If getting away from your laptop or smartphone any other internet-connected device is your last hope for getting lost in the quiet of your own thoughts, a kid at MIT appears poised to mess with that.

Arnav Kapur, a graduate student at the Massachusetts Institute of Technology’s Media Lab, was featured on “60 Minutes” Sunday night, showing off a project called AlterEgo. The device worn on Kapur’s head works when the user internally vocalizes a specific command or question — sort of like silently Googling something in your head. Electrical signals that the brain normally sends to the vocal cords are intercepted and sent to a computer and that information is then communicated to the user’s inner ear via vibrations.

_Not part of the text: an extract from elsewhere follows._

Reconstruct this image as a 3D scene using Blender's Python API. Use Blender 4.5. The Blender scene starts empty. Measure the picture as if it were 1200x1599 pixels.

Watch Kapur — looking like a “Rain Man” for the modern age — give the answer to 45,689 divided by 67. And see him name the largest city in Bulgaria and give its population.

Kapur, who has only been working on the project for a year, didn’t stop there. He also wowed the “60 Minutes” crew by ordering a pizza with his thoughts.

OK, wait a minute. I’ve done this so many times in my head I’ve lost count. Sure, the pizza never actually showed up, like it did for Kapur and company, but man I could taste it.